BOOK
Doctor Who
Combat Rock

Author: Mick Lewis
BBC Books
RRP £5.99, US $6.95, Cdn $8.99
ISBN 0 563 53855 4
Available now


When 400-year-old tribal mummies inexplicably return to life and begin murdering tourists on an exotic alien island, the Doctor's urge to investigate lands himself, Jamie and Victoria in the middle of a jungle holocaust. Why are the usually peaceful natives reverting to long-forgotten head-hunting practices...?

Combat Rock is an odd choice of title. It would have suited last month's "past Doctor" novel, Ten Little Aliens, quite well, that book's particular "combat rock" being an asteroid-based army training ground. The relevance of the title of Mick Lewis' novel only really becomes clear on page 213.

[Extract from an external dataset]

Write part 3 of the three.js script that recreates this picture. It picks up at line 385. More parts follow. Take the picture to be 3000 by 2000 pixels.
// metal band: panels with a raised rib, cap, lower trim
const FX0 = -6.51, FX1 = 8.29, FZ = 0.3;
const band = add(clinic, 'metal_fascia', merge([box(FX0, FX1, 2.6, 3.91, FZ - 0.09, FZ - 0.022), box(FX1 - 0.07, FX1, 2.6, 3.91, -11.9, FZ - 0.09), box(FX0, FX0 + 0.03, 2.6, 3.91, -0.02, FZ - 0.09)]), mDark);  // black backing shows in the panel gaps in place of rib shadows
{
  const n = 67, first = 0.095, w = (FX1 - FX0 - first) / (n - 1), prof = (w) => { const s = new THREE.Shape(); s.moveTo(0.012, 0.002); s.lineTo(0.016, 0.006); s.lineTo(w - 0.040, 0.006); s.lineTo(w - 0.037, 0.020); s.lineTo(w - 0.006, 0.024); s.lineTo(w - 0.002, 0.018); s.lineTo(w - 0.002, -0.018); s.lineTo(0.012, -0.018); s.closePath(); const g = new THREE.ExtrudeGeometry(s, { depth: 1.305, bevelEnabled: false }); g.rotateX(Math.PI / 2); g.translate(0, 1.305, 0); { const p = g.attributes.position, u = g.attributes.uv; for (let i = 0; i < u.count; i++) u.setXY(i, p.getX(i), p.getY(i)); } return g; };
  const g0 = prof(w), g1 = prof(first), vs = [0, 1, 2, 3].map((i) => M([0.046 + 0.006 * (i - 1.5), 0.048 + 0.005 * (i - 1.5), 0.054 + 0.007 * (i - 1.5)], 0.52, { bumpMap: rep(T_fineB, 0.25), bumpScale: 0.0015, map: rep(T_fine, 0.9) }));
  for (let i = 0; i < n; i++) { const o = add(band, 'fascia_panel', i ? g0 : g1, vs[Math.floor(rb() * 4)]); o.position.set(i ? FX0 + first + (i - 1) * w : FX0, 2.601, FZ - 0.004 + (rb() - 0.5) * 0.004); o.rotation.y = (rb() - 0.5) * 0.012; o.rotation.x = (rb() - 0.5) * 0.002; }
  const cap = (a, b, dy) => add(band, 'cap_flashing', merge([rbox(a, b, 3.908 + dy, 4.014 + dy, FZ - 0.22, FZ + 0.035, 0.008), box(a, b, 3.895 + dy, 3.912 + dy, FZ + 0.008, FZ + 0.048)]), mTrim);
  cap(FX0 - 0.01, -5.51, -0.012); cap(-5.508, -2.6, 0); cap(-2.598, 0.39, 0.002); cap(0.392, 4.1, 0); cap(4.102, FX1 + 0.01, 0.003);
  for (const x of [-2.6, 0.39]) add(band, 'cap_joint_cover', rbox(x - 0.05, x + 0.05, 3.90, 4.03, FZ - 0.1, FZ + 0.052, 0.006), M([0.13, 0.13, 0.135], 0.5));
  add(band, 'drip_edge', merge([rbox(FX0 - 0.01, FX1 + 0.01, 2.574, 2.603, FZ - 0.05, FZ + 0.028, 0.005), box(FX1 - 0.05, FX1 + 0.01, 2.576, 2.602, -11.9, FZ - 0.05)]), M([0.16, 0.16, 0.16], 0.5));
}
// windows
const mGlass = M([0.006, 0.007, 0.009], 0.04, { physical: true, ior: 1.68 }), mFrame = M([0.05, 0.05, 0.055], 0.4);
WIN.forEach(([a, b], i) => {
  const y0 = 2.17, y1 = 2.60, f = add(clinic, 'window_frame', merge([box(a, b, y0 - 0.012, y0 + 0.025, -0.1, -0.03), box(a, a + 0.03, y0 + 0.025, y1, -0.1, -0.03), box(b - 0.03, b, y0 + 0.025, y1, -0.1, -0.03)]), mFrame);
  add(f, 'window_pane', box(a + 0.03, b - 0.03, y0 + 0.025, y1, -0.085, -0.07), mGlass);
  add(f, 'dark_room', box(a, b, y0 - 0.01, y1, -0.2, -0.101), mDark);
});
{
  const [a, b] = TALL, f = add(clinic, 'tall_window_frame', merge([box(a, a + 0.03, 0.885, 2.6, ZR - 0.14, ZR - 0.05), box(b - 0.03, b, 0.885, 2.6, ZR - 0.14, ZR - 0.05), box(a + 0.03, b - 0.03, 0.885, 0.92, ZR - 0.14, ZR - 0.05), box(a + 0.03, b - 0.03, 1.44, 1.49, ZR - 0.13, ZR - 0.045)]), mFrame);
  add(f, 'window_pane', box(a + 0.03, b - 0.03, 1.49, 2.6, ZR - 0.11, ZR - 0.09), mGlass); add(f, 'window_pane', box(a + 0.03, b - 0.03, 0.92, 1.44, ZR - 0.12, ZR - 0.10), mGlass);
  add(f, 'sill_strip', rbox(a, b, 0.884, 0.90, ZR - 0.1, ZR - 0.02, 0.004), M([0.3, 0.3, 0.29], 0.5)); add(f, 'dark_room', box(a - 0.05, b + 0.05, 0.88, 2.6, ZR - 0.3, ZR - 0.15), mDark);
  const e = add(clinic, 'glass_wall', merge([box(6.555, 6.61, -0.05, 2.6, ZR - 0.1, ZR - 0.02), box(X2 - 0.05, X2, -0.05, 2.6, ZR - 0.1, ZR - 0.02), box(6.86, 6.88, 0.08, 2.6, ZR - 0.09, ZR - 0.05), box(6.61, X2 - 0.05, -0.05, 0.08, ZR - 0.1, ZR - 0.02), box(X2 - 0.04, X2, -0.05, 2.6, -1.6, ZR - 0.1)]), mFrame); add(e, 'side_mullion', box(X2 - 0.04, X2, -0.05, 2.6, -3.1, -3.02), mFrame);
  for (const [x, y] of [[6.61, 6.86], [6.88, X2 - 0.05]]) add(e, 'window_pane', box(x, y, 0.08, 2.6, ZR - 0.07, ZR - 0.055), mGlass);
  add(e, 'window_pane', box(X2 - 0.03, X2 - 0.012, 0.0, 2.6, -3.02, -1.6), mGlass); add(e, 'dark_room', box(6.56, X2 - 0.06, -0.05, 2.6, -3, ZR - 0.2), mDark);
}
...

Title aside, this is an engrossing book. The setting, the planet Jenggel, may be alien, but the author's allusions to the subjugation of tribal cultures by more technologically advanced civilisations on our own world are plain for all to see. The Papul represent marginalised native Americans and rainforest tribes whose homes are threatened by deforestation, while the Indoni symbolise European colonists and their descendants, who simultaneously fear the "savage" races while seeking to exploit them. Prevalent phobias about such "primitive" societies and their natural environments are brought to the fore by Lewis, who includes reanimated mummies, cannibals and deadly jungle creatures - ranging from poisonous snakes to more outlandish beasts that would have fitted in well amongst the mutations of Skaro in The Daleks.

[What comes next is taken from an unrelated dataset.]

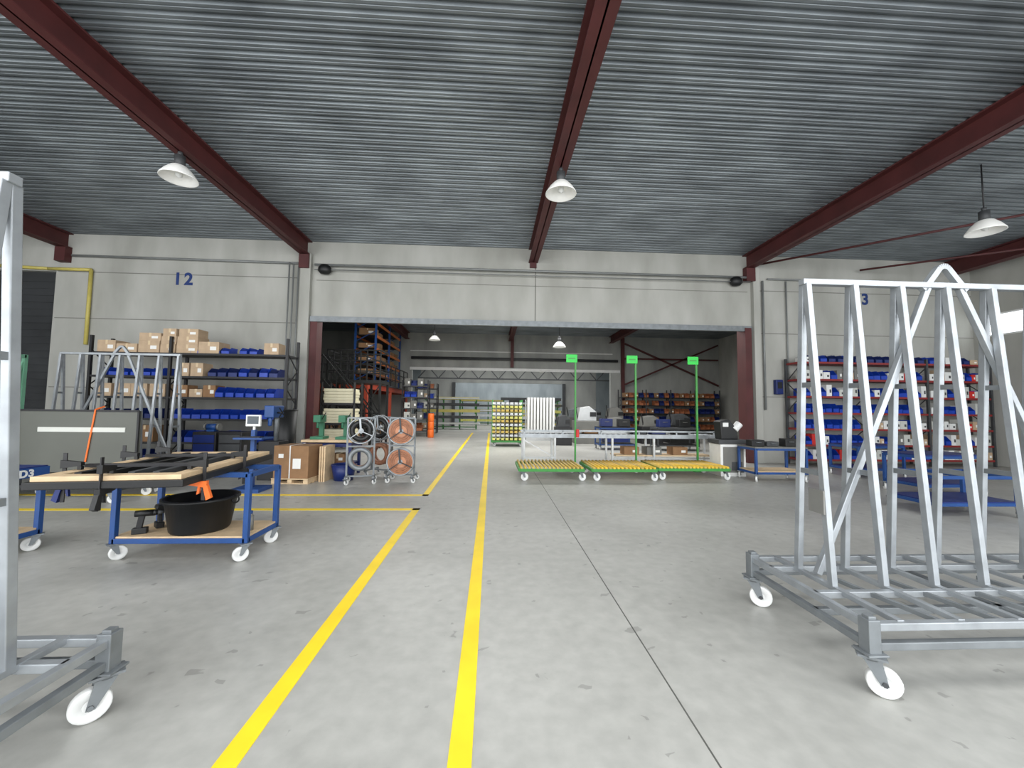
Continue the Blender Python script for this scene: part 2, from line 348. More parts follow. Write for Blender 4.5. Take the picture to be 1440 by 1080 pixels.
# ---------------------------------------------------------------- A-frame racks
def aframe(loc,Lg,n,label,x0=.17,angs=(-.6,-.6),group=None):
    """local x 0..Lg, y -0.5..0.5, ridge at y=.1"""
    t=thing("glass_transport_rack",label,"transport rack",loc,0,group)
    W=.042;zt=.36;zl=.255
    b=B()
    for y in(-.5,.5): b.bar((-.02,y,zt),(Lg+.02,y,zt),W,W)
    for x in(0,Lg): b.bar((x,-.52,zt),(x,.52,zt),W,W)
    for y in(-.12,.3): b.bar((0,y,zt),(Lg,y,zt),W,W)
    add("upper_base_frame",b,'galv',t,bevel=.004)
    b=B()
    for y in(-.5,.5,-.12): b.bar((0,y,zl),(Lg,y,zl),W,W)
    for x in(0,Lg/2,Lg): b.bar((x,-.5,zl),(x,.5,zl),W,W)
    add("lower_base_frame",b,'galvd',t,bevel=.004)
    for i in range(n):
        x=x0+i*(Lg-2*x0)/(n-1);add("deck_slat",B().bar((x,-.5,zt+.012),(x,.5,zt+.012),.04,.03),'galv',t,bevel=.003)
        if i<n-1:
            x+=(Lg-2*x0)/(n-1)*.5;add("deck_slat",B().bar((x+.08,-.5,zt+.004),(x-.04,.1,zt+.004),.028,.025),'galvd',t)
    for x in(0,Lg):
        for y in(-.5,.5):
            b=B().box((x,y,.315),(.07,.07,.18)).box((x,y,.222),(.12,.11,.012)).box((x,y,.41),(.045,.045,.02))
            add("corner_bracket",b,'galvd',t,bevel=.004)
            caster(t,x,y,.216,'white',angs[0] if y<0 else angs[1],.365)
    zr=2.5
    for i in range(n):
        x=x0+i*(Lg-2*x0)/(n-1)
        for yf in(-.05,.25):
            add("leaning_post",B().bar((x,yf,zt+.02),(x,.1+(yf-.1)*.12,zr),.04,.044),'galv',t,bevel=.004)
        for z in(1.12,1.75):
            hw=.15*(1-(z-zt)/(zr-zt)*.88);add("post_spacer",B().bar((x,.1-hw,z),(x,.1+hw,z),.03,.035),'galvd',t)
    add("ridge_rail",B().bar((x0-.03,.1,zr+.015),(Lg-x0+.03,.1,zr+.015),.055,.042),'galv',t,bevel=.004)
    mx=Lg/2
    for sg in(-1,1):
        add("diagonal_brace",B().bar((mx+sg*(mx-x0-.02),.1,.4),(mx+sg*.13,.1,zr),.04,.04),'galv',t,bevel=.004)
    b=B();P=[(mx-.17,.1,zr-.02)]
    for i in range(7):
        a=math.radians(140-100*i/6);P.append((mx+.045*math.cos(a),.1,zr+.125+.04*math.sin(a)))
    P.append((mx+.17,.1,zr-.02))
    for q,s in zip(P,P[1:]): b.bar(q,s,.04,.04)
    add("lifting_eye",b,'galv',t)
    return t
R1=aframe((2.13,2.70,0),2.56,7,"galvanised steel A-frame rack on white caster wheels",.19)
R2=aframe((-1.9-2.56,1.68,0),2.56,7,"galvanised steel A-frame rack beside the walkway, partly hidden",.205,(3.8,3.9))
R3=dup(R1,(-8.5,8.0,0),label="galvanised A-frame rack standing behind a grey panel")
add("identification_plate",B().box((.155,.02,.93),(.012,.13,.16)),'grey',R1)

# ---------------------------------------------------------------- trolleys
def trolley(loc,w,d,h,label,rz=0,shelfm='wood',wm='white',top=True,hc=.17,m='blue',group=None):
    t=thing("workshop_trolley",label,"trolley",loc,rz,group)
    s=.05
    b=B()
    for y in(-d/2,d/2): b.bar((-w/2,y,h-s/2),(w/2,y,h-s/2),s,s)
    for x in(-w/2,0,w/2): b.bar((x,-d/2,h-s/2),(x,d/2,h-s/2),s,s)
    add("top_frame",b,m,t,bevel=.004)
    b=B();z=hc+s/2
    for y in(-d/2,d/2): b.bar((-w/2,y,z),(w/2,y,z),s,s)
    for x in(-w/2,w/2): b.bar((x,-d/2,z),(x,d/2,z),s,s)
    add("lower_frame",b,m,t,bevel=.004)
    add("lower_shelf",B().box((0,0,z+s/2+.008),(w+.02,d+.02,.018)),shelfm,t)
    for x in(-w/2,w/2):
        for y in(-d/2,d/2):
            add("leg",B().bar((x,y,hc),(x,y,h-.01),s,s),m,t,bevel=.004);caster(t,x,y,hc,wm,.9 if x<0 else 3.9)
    if top: add("worktop",B().box((0,0,h+.012),(w+.05,d+.05,.025)),top if isinstance(top,str) else 'wood',t)
    return t
T1=trolley((-3.08,4.5,0),1.27,.55,.87,"blue steel trolley carrying a wooden frame and tub",top=False)
T2=trolley((-5.42,4.25,0),1.3,.6,.86,"blue steel trolley marked R D3 on its rail",top='bind')
add("name_rail",B().box((.684,0,.825),(.012,.66,.1)),'blue',T2)
me=text_mesh("R  D3",.1,0.004,1.15);o=add("painted_marking",me,'white',T2,(.693,-.09,.79),rot=(math.pi/2,0,math.pi/2))

fr=thing("wooden_window_frame","large pine frame on a black panel across the trolley","frame",(-3.2,4.3,.87),math.radians(8))
add("black_panel",B().box((0,0,.03),(1.1,1.86,.06)),'black',fr,bevel=.006)
w,d=1.04,1.8
b=B();z=.08
b.box((0,-d/2+.06,z),(w,.12,.04)).box((0,d/2-.06,z),(w,.12,.04)).box((-w/2+.055,0,z),(.11,d-.24,.04)).box((w/2-.055,0,z),(.11,d-.24,.04))
add("pine_rim",b,'wood',fr,bevel=.003)
for x in(-.3,-.12,.08,.26): add("metal_strip",B().box((x,-.02,.085),(.05,1.5,.05)),'black' if x<0 else 'dgrey',fr)
for y in(-.45,.3): add("dark_crossbar",B().box((0,y,.125),(w-.1,.05,.03)),'blacks',fr)

def clamp(loc,rz,label,hm='black',tilt=0):
    t=thing("bar_clamp",label,"clamp",loc,rz,"clamps on the wooden frame")
    add("bar",B().box((0,0,-.02),(.028,.01,.42)),'blacks',t)
    add("fixed_jaw",B().poly([(-.02,-.02,.06),(-.02,-.02,.13),(.13,-.02,.11),(.13,-.02,.08)],(0,.04,0)).box((.115,0,.062),(.03,.03,.03)),'black',t)
    add("sliding_jaw",B().poly([(-.03,-.02,-.12),(-.03,-.02,-.06),(.13,-.02,-.065),(.13,-.02,-.09)],(0,.04,0)).box((.115,0,-.055),(.03,.03,.03)),hm,t)
    add("grip",B().poly([(-.035,-.018,-.1),(.0,-.018,-.1),(-.03,-.018,-.23),(-.07,-.018,-.21)],(0,.036,0)).poly([(.02,-.012,-.09),(.04,-.012,-.09),(.05,-.012,-.18),(.03,-.012,-.17)],(0,.024,0)),hm,t)
    return t
clamp((-2.56,3.75,.93),math.pi+.14,"orange-handled bar clamp gripping the pine frame",'orc')
clamp((-3.66,3.66,.93),.14,"blue and black bar clamp on the frame edge",'bind')
clamp((-3.1,3.38,.93),math.pi/2+.14,"black bar clamp holding the frame edge")
clamp((-3.78,4.35,.93),.14,"black bar clamp standing on the frame side")
clamp((-2.66,4.5,.93),math.pi+.14,"black bar clamp standing on the frame side")
clamp((-3.84,4.85,.93),.14,"black bar clamp standing on the frame side")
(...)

There are a lot of grim and gruesome goings-on in this novel, including deaths, dismemberment, prostitution, torture and a thoroughly unpleasant band of mercenaries, whose misogynistic leader is the worst of the bunch. The quaint trio that comprises the Second Doctor, Jamie and Victoria sometimes seems out of place within such a grisly narrative, although the inclusion of Victoria makes sense. It is entirely appropriate that she comes to question the righteousness of her own imperial upbringing as she witnesses some of the horrors perpetrated by the Indoni. The Doctor is also well characterised, given ample opportunity to utter panic-stricken Troughtonesque catch phrases such as "Oh, my giddy aunt!"

This tale is certainly not kid's stuff, but is nonetheless an entertaining rumble in the jungle.